The power of creating innovative play experiences

“Play is the highest form of research.”

– Albert Einstein

As early as the days of Plato and Aristotle, play has always been recognized as an important function of human life (I bet you even the dinosaurs liked to party). All of the world’s most acclaimed researchers and innovators recognized that they wouldn’t have been able to make their discoveries without treating their work as play. In my own line of work, I’ve often talked about how my imaginative mind as a child often helped me actualize my dreams. I’ve also banged the drum for years about why it’s so important to game-ify everything.

As a child, play brought my dreams to the forefront of my mind, thus making them more likely to be prioritized. That sounds like a sentence that I’d type in reference to journaling, visualization, or deep reflections in moments of solitude. But my best ideas have always come in a state of play. Mostly in the middle of runs. But also through pretending like I was the world’s greatest sports-star in my parents’ basement, or inventing playground games at recess.

The importance of play has been well documented. It does wonders for creative thinking, problem solving, and imagination on an individual level. When collaborative, play helps children learn how to navigate real world conversations and interactions.

For the likes of Einstein and Plato, play always worked best as an unstructured experience, where they were able to go through the trials and tribulations of their own hypotheses on their own time. It’s the same for children, when creating something from nothing. My sister and I spent many hours playing “OUTS”, balloon soccer, and an unnamed game where a ball had to be thrown from the bottom of a stairwell into the bathroom. Bonus points for the toilet.

Some of my most creative ideas for the After School Program with The Blue actually came from the kids themselves, and their own explorations during free time. One in particular that worked wonders was a ‘Pop-Up Shop’ idea, stolen from two participants who created their own shop out of our crafting supplies. Others (Silly Ball shoutout) came from my university students, who had full autonomy to create whatever they wanted for the class.

Unstructured play is infinitely powerful.

But if I want to help participants self-actualize more learning on the process of their development, I want to create enough experiences where I’m facilitating the process of their play, creativity and imagination. Play can work well as a structured process. I’d possibly go as far as to say it works even better from a self-development, team-building, educational perspective.

I facilitate this process through what I brand to parents as “innovative-based play”, creating unique and novel experiences that children won’t experience elsewhere. I don’t want our After School Program to be like any other, and I don’t want our participants to just go through the motions of playing on their own with little interaction from leaders. I want to challenge them to think differently. I want to challenge them to grow. The best way to do this is to give them experiences they’ve never had before; with a leader that feels infinitely passionate about facilitating that experience.

This is the hallmark of my approach to developing recreation programs.
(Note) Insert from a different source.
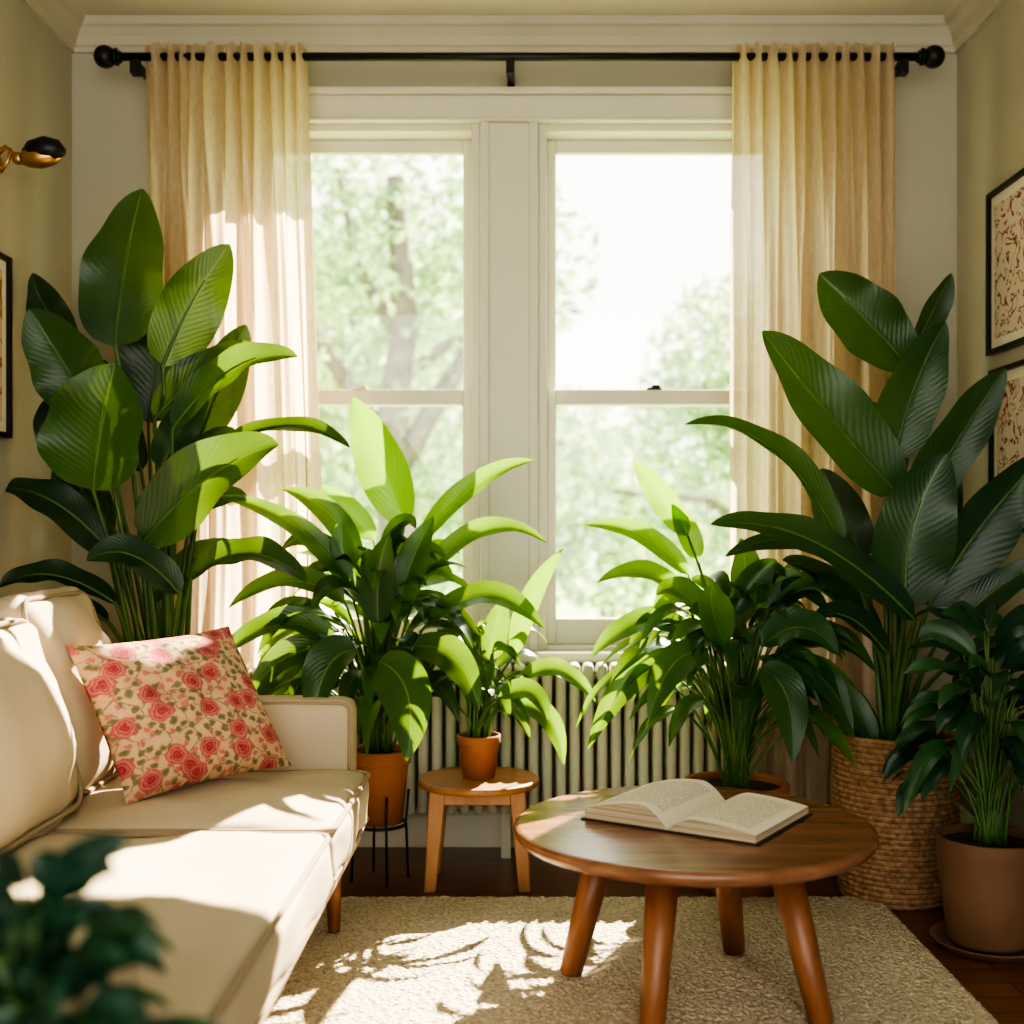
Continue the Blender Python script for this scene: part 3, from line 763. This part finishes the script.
# ------------------------------------------------------------------ wall sconce
zc=2.06
e=empty("wall_sconce",(XL,3.30,zc))
g=G(); g.tube([(XL,3.30,zc-.01),(XL+.014,3.30,zc-.01),(XL+.02,3.30,zc-.01)],[.045,.045,.03],24)
g.tube([(XL+.01,3.30,zc-.01),(XL+.045,3.30,zc+.02),(XL+.065,3.30,zc+.0),(XL+.085,3.30,zc-.01)],.007,8)
g.soft((XL+.08,3.30,zc-.012),(.018,.018,.018),.016,n=6)
g.soft((XL+.02,3.30,zc-.03),(.016,.016,.02),.015,n=6)
g.tube([(XL+.03,3.30,zc-.05),(XL+.05,3.30,zc-.02),(XL+.06,3.30,zc+.015)],.005,8)
g.tube([(XL+.085,3.30,zc-.014),(XL+.105,3.298,zc-.012),(XL+.14,3.297,zc-.009),(XL+.175,3.297,zc-.006),(XL+.195,3.298,zc-.002)],[.014,.026,.032,.025,.012],24)
g.out("arm",BRASS,e)
g=G(); g.tube([(XL+.098,3.297,zc+.000),(XL+.118,3.294,zc+.008),(XL+.155,3.292,zc+.012),(XL+.19,3.292,zc+.008),(XL+.210,3.294,zc+.002)],[.014,.027,.034,.028,.008],24)
g.out("shade",BLACK,e)

# ------------------------------------------------------------------ framed pictures
def artmat(name,bg,ink,sc):
    m,nt,b=mat(name,bg,.8)
    v=coords(nt,(1,1,1)); n=N(nt,'ShaderNodeTexNoise',Scale=sc,Detail=3.5,Distortion=.8); nt.links.new(v,n.inputs['Vector'])
    fr=mth(nt,'ABSOLUTE',mth(nt,'SUBTRACT',mth(nt,'FRACT',mth(nt,'MULTIPLY',n.outputs[0],6.)),.5))
    nt.links.new(ramp(nt,fr,[(.06,ink),(.16,bg)]),b.inputs['Base Color']); return m
ART1=artmat("botanical_print",(.62,.55,.45),(.22,.05,.05),13)
ART2=artmat("landscape_print",(.60,.45,.28),(.32,.14,.05),4)
MATB,_,_=mat("picture_mat",(.72,.68,.58),.8)
def picture(side,y0,y1,z0,z1,art,fw=.014,mw=.03):
    sx_=1 if side=='R' else -1; X=XR if side=='R' else XL
    def q(d0,d1): return (min(X-sx_*d0,X-sx_*d1),max(X-sx_*d0,X-sx_*d1))
    e=empty("framed_picture",(X,(y0+y1)/2,(z0+z1)/2))
    a=q(.001,.022)
    boxobj("frame",BLACK,(*a,y0,y0+fw,z0,z1),(*a,y1-fw,y1,z0,z1),(*a,y0+fw,y1-fw,z0,z0+fw),(*a,y0+fw,y1-fw,z1-fw,z1),parent=e)
    boxobj("mat_board",MATB,(*q(.001,.010),y0+fw,y1-fw,z0+fw,z1-fw),parent=e)
    boxobj("print",art,(*q(.010,.012),y0+fw+mw,y1-fw-mw,z0+fw+mw,z1-fw-mw),parent=e)
picture('R',3.16,3.60,1.548,2.03,ART1)
picture('R',3.16,3.58,1.02,1.50,ART1)
picture('L',3.00,3.395,1.285,1.795,ART2)

# ------------------------------------------------------------------ outdoors
LAWN=noisy("lawn_grass",(.18,.29,.10),(.32,.43,.17),2,1,.5,30)
boxobj("lawn",LAWN,(-40,40,4.3,70,-.9,-.8))
BARK=noisy("tree_bark",(.14,.125,.10),(.23,.205,.165),8,.9,.6,20,bd=.03)
FOL=leafmat("tree_foliage",(.17,.31,.18),(.28,.42,.23),(.44,.57,.30),(.62,.82,.42),.5,3,.7)  # outdoor haze is put into the colour: greens paler than real leaves
def tree(name,base,pts_br,blobs,leafsize,count,seed,thr=-.12):
    rs=random.Random(seed); e=empty(name,base); g=G()
    for pts,r0,r1 in pts_br:
        n=len(pts); g.tube([V(base)+V(p) for p in pts],[r0+(r1-r0)*i/(n-1) for i in range(n)],8)
    g.out("trunk",BARK,e)
    g=G()
    for (c,R) in blobs:
        c=V(base)+V(c)
        for i in range(int(count*R*R)):
            d=V((rs.gauss(0,1),rs.gauss(0,1),rs.gauss(0,1))).normalized()*R*rs.random()**.4
            if noise.noise((c+d)*1.6)<thr: continue
            p=c+d; u=V((rs.gauss(0,1),rs.gauss(0,1),rs.gauss(0,1))).normalized(); w=u.orthogonal().normalized(); s_=leafsize*rs.uniform(.6,1.3)
            if p.z<-.6: continue
            g.add([p-u*s_,p+w*s_*.5,p+u*s_,p-w*s_*.5],[(0,1,2,3)],[(0,0),(.5,1),(1,0),(.5,-1)],rs.random())
    g.out("foliage",FOL,e,False,True)
tree("shade_tree",(-1.35,12.5,-.799),
 [([(0,0,0),(.05,0,1.5),(-.05,0,2.8),(.1,0,4.0),(0,0,5.5)],.26,.10),
  ([(0,0,2.4),(.5,.1,3.3),(1.1,.2,4.2),(1.7,.3,4.8)],.13,.05),
  ([(-.03,0,2.6),(-.6,0,3.5),(-1.2,.1,4.4)],.13,.05),
  ([(.05,0,3.4),(.6,0,3.8),(1.2,-.1,3.9)],.08,.03),([(.05,0,3.8),(-.4,0,4.6),(-.6,0,5.6)],.08,.03)],
 [((0,.4,5.2),1.6),((-1.3,.4,4.4),1.4),((1.1,.6,4.8),1.1),((.2,.8,3.3),1.1),((-1.2,.6,2.6),1.1),((1.0,.9,2.3),.9),((.3,.9,1.8),.95)],.10,900,3,-.06)
tree("shade_tree",(3.3,15,-.799),
 [([(0,0,0),(-.1,0,1.5),(0,0,3.4)],.16,.06),([(-.1,0,1.6),(-1.0,0,2.2),(-2.2,0,2.3)],.09,.03),([(0,0,1.9),(-.7,0,3.0)],.07,.03)],
 [((-.7,0,3.9),1.1),((.3,0,2.9),1.3),((-1.2,0,3.2),.9),((-1.4,0,1.8),.7)],.10,1500,8,-.2)
tree("garden_hedge",(0,22,-.799),
 [([(-3,0,0),(-3,0,1.5)],.1,.05),([(3,0,0),(3,0,1.5)],.1,.05)],
 [((-5,0,1.95),1.9),((-2.6,.5,1.95),1.9),((-.4,0,1.75),1.7),((1.8,.3,1.85),1.8),((4.2,0,2.05),2.0),((-4,3,4.2),2.2),((-2,3,5.2),2.0),((-3.2,3,7),2),((.9,2,3.4),1.3)],.14,650,11,-.3)

# ------------------------------------------------------------------ light
W=D.worlds.new("World"); S.world=W; W.use_nodes=True; nt=W.node_tree
bg=nt.nodes['Background']; bg.inputs[0].default_value=(1,.955,.855,1); bg.inputs[1].default_value=3.8
sd=V((-.5,-1,-.9)).normalized()
l=D.lights.new("sun",'SUN'); l.energy=35; l.angle=math.radians(.6); l.color=(1,.86,.64)
so=D.objects.new("sun",l); so.rotation_euler=sd.to_track_quat('-Z','Y').to_euler(); so.location=(3,10,8); link(so)

# ------------------------------------------------------------------ camera
c=D.cameras.new("camera"); c.sensor_width=36; c.lens=1200/1024*36; c.shift_x=-13/1024; c.shift_y=18/1024
c.dof.use_dof=True; c.dof.focus_distance=3.0; c.dof.aperture_fstop=2.0
co=D.objects.new("camera",c); co.location=(0,0,HC); co.rotation_euler=(math.pi/2,0,0); link(co); S.camera=co
S.view_settings.view_transform='AgX'; S.view_settings.look='AgX - High Contrast'; S.view_settings.exposure=.22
Games like Duck, Duck, Goose & Cross Canada are easy, accessible, active games that everyone knows how to play. As a leader, it’s easy to take a mental break. The children do everything themselves.

If you don’t have ‘Cross Canada’ in America, it’s just like ‘Cross America’.

What these games might create in the development of motor skills and genuine fun, they lack just about everything else. They don’t allow participants to explore their own strengths and limitations. They don’t require participants to utilize or develop a multi-faceted set of skills. They don’t require complex thinking, problem solving, or genuine imagination. They don’t teach much in the way of actual lessons in the grand scheme of life.

This is where I differ in the development of my programs. Everything is new all the time. Some of the ideas work, and I do them again, if not tweak in unique and novel ways. But for the most part, I’m looking to create new experiences for the children and youth in my programs.

In doing so, I create opportunities for children to explore themselves. To explore their own unique skillsets, to challenge pre-existing mental blocks, even to explore what they actually like and don’t like. A deeper level of thinking can happen in a ‘Disappearance of After School’ mystery than in a classic game of Octopus. I might incorporate the motor skill development of Octopus into my mystery. But that’s only one piece to the puzzle. If I truly want to help my participants explore themselves on a multi-faceted level, I need to think outside the box from the traditional games and activities played at every other After School Program across the country.

This is the mindset I want everyone in my wake to have when developing programs for The Blue. Anyone who says that they lack creativity is lying. Our grade 5-6’s took ten minutes to develop fully fleshed out games from scratch using three supplies given to them from a storage room this week. It’s something that every leader has inside of them, and something we can all work to bring out more when developing programs. It’s going to be more fun for us in the process, helping us facilitate with greater passion, which will then transcend onto the participants.

Unstructured play is infinitely powerful. But so too is structured play that we create. The more thought that goes into the play environments we create for our participants, the more likely it is that they will learn and grow under our guidance. As Diane Ackerman said – “Play is our brain’s favorite way of learning.”

If we can create more opportunities for children to play and explore their sense of self in both unstructured and structured environments, we will 2x the learning process, building a better future for our participants.

Thanks for reading and see you soon!